Armcliff Ltd is a division of Shevin plc which requires each of its divisions to achieve a
rate of return on capital employed of at least 10% p.a. For this purpose, capital employed
is defined as fixed capital and investment in stocks. This rate or return is also applied as
a hurdle rate for new investment projects. Divisions have limited borrowing powers and
all capital projects are centrally funded.
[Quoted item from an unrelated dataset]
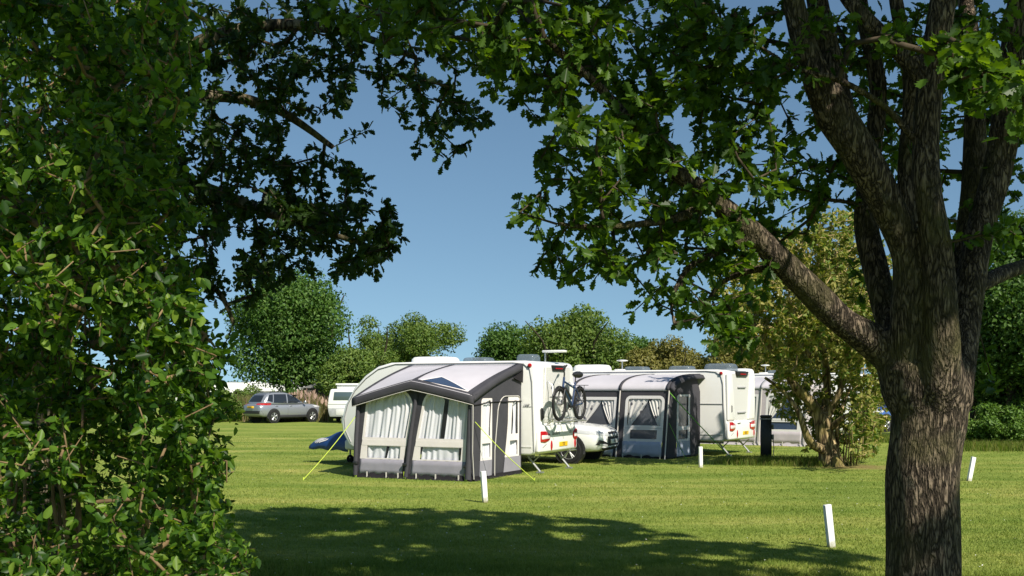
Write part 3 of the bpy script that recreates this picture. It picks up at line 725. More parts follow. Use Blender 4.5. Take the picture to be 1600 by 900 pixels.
def off_caravan(p):
    """keeps the back of the further caravan clear of this crown's shadow"""
    c, sn = math.cos(R(32)), math.sin(R(32)); x = p[:, 0] - 6.17; y = p[:, 1] - 31.3
    lx, ly = x * c - y * sn, x * sn + y * c
    sx, sy = SX * c - SY * sn, SX * sn + SY * c
    t = lx / sx; ry, rz = ly - sy * t, p[:, 2] - SZ * t
    bad = (t > 0) & (ry > -.3) & (ry < 2.6) & (rz > .3) & (rz < 2.9)
    t = ly / sy; rx, rz = lx - sx * t, p[:, 2] - SZ * t
    bad |= (t > 0) & (rx > -3.0) & (rx < .3) & (rz > .5) & (rz < 2.9)
    t = (ly + 2.2) / sy; rx, rz = lx - sx * t, p[:, 2] - SZ * t
    bad |= (t > 0) & (rx > -5) & (rx < -.3) & (rz > 1.0) & (rz < 2.9)
    gx = p[:, 0] - SX / SZ * p[:, 2]; gy = p[:, 1] - SY / SZ * p[:, 2]         # the lawn in front of the tree stays sunny
    bad |= (HOR + FPX * EYE / gy > 727) & (800 + FPX * gx / gy < 1240)
    q = 800 + FPX * p[:, 0] / p[:, 1]; r = HOR - (p[:, 2] - EYE) * FPX / p[:, 1]    # the leaning trunk shows
    bad |= (q > 1225) & (q < 1330) & (r > 590) & (p[:, 1] < De - .2)
    return ~bad
ve = ve[off_caravan(ve)]
nd, par, rad, tips, n0 = grow(skel, skr, ve - OE, rng, step=.35, wob=.14, tip=.0065, power=.38)
twigs('branches', nd, par, rad, n0, mat('elder_twig', (.34, .26, .13), .9, spec=.1, var=.4, vscale=5), elder, 4)
a_ = spray(nd, par, tips, rng, 15, 1.0, .13, up=.6, along=.35, jitter=.6)
scatter('crown', DIAM, *a_, elder_leaf, elder)
ft = tips[rng.random(len(tips)) < .045]; ft = ft[nd[ft][:, 2] > 2.5]
fp = np.repeat(nd[ft], 9, 0) + rng.normal(0, .05, (len(ft) * 9, 3)) * np.array([1, 1, .3])
scatter('blossom', DIAM, fp, norm(rng.normal(0, 1, fp.shape) * np.array([1, 1, .2])), norm(np.array([0, 0, 1.]) + rng.normal(0, .2, fp.shape)), np.full(len(fp), .06), mat('elder_flower', (.62, .6, .42), .8), elder)
print('elder', len(tips))

# ------------------------------------------------------------------ trees beyond the field
def far_tree(label, px, d, top, width, cols, low=.12, n=15000, leaf=.24, lobes=22, airy=0.0, name='field_tree', group='trees beyond the field', bottom=None, trunk=(.05, .042, .03), cat='tree'):
    n = int(n * 2.1); leaf *= .82
    s = FPX / d
    H = EYE + (HOR - top) / s; Rw = width / s / 2
    t = thing(name, ((px - 800) / s, d, 0), 0, label, cat, group)
    zc = H * (.5 + low / 2); rz = H * (1 - low) / 2
    mb = MB(); sk, sr = [], []
    for k in range(3 if airy else 2):
        dx, dy = rng.normal(0, .09, 2) * Rw
        pts = [(dx * .5, dy * .5, -.1)] + [(dx * i + rng.normal(0, .05) * Rw, dy * i + rng.normal(0, .05) * Rw, H * .16 * i) for i in range(1, 6)]
        r = [.035 * H * f for f in (.75, .6, .48, .36, .24, .1)]
        Pp, Rr = limb(mb, pts, r, 8, 3, .15); sk += Pp; sr += Rr
    mb.build('trunk', mat('far_bark', trunk, .9, spec=.1, var=.4, vscale=3), t, smooth=70)
    q = norm(rng.normal(0, 1, (lobes, 3))) * (rng.random((lobes, 1)) ** .45) * .80
    q[:, 2] = np.where(q[:, 2] < -.55, q[:, 2] * .7, q[:, 2])
    C = q * np.array([Rw, Rw, rz]) + np.array([0, 0, zc])
    C[0] = (0, 0, H * .84)
    lr = rng.uniform(.28, .50, lobes) * min(Rw, rz) * (1.0 - .25 * airy)
    nd, par, rad, tips, n0 = grow(sk, sr, C, rng, step=.6, wob=.1, tip=.02, power=.5)
    twigs('branches', nd, par, rad, n0, mat('far_bark', trunk), t, 5)
    k = rng.choice(lobes, n, p=lr ** 2 / np.sum(lr ** 2))
    dr = norm(rng.normal(0, 1, (n, 3)))
    lump = np.array([mnoise.noise(Vector(a * 2.6) + Vector((b * 3.1, 0, 0))) for a, b in zip(dr, k)])
    rr = lr[k] * (1 + .45 * lump) * (1 - rng.random(n) ** (2.2 - airy) * .55)
    pos = C[k] + dr * rr[:, None] * np.array([1.05, 1.05, .8])
    nr = norm(dr + np.array([0, 0, .45]) + rng.normal(0, .5, (n, 3)))
    ax = norm(rng.normal(0, 1, (n, 3)) + np.array([0, 0, -.25]))
    scatter('crown', OVATE if leaf > .16 else DIAM, pos, ax, nr, leaf * rng.uniform(.6, 1.3, n), leaf_mat('leaf_' + '_'.join('%d' % (c * 1000) for c in cols[0]), cols, trans=.25, rough=.5, spec=.25), t)
    return t
G_MID = [(.036, .088, .016), (.062, .130, .022), (.100, .175, .032)]
G_YEL = [(.060, .115, .020), (.100, .160, .028), (.150, .205, .042)]
G_OLV = [(.12, .125, .03), (.17, .16, .04), (.21, .19, .055)]
G_DRK = [(.03, .07, .014), (.05, .105, .018), (.075, .14, .022)]
G_BRT = [(.05, .11, .016), (.08, .15, .02), (.11, .19, .03)]
far_tree('tall rounded deep green tree behind the grey SUV', 462, 74, 408, 190, G_MID, .06, 20000, .26, 34)
far_tree('thin pale tree with sky showing through, next to the tall rounded tree', 576, 80, 478, 110, G_YEL, .02, 7000, .22, 30, .6)
far_tree('feathery ash tree with a broad crown behind the white camper roof', 648, 86, 480, 168, G_YEL, .12, 10500, .23, 26, .7)
far_tree('low yellow green tree between the camper and the ash', 545, 70, 540, 110, G_YEL, .05, 9000, .22, 20)
far_tree('low bushy tree poking above the roof hatch of the nearer caravan', 788, 86, 509, 132, G_MID, .05, 9000, .25, 20)
far_tree('broad bright green tree behind the bicycle carrier', 912, 80, 472, 185, G_YEL, .08, 16000, .26, 30)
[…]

The following is an extract from Armcliff’s divisional accounts:
Profit and loss account for the year ended 31 December
(£m)
Turnover 120
Cost of sales (100)
Operating profit 20
Assets employed as at 31 December 1994
(£m) (£m)
Fixed (net): 75
Current assets (inc. stocks £25m) 45
Current liabilities (32) 13
Net capital employed 88
Armcliff’s production engineers wish to invest in a new computer-controlled press. The
equipment cost is £14m. The residual value is expected to be £2m after four years
operation, when the equipment will be shipped to a customer in South America.
The new machine is capable of improving the quality of the existing product and also of
producing a higher volume. The firm’s marketing team is confident of selling the
increased volume by extending the credit period. The expected additional sales are:
Year 1 2 000 000 units
Year 2 1 800 000 units
Year 3 1 600 000 units
Year 4 1 600 000 units
Sales volume is expected to fall over time due to emerging competitive pressures.
Competition will also necessitate a reduction in price by £0.5 each year from the £5 per
unit proposed in the first year. Operating costs are expected to be steady at £1 per unit,
and allocation of overheads (none of which are affected by the new project) by the
central finance department is set at £0.75 per unit.
Higher production levels will require additional investment in stocks of £0.5m, which
would be held at this level until the final stages of operation of the project. Customers at
present settle accounts after 90 days on average.
Required:
(a) Determine whether the proposed capital investment is attractive to Armcliff, using
the average rate of return on capital method, as defined as average profit-to-average
capital employed, ignoring debtors and creditors.
[Note: Ignore taxes]
(b)
(i) Suggest three problems which arise with the use of the average return method for
appraising new investment.
(ii) In view of the problems associated with the ARR method, why do companies
continue to use it in project appraisal?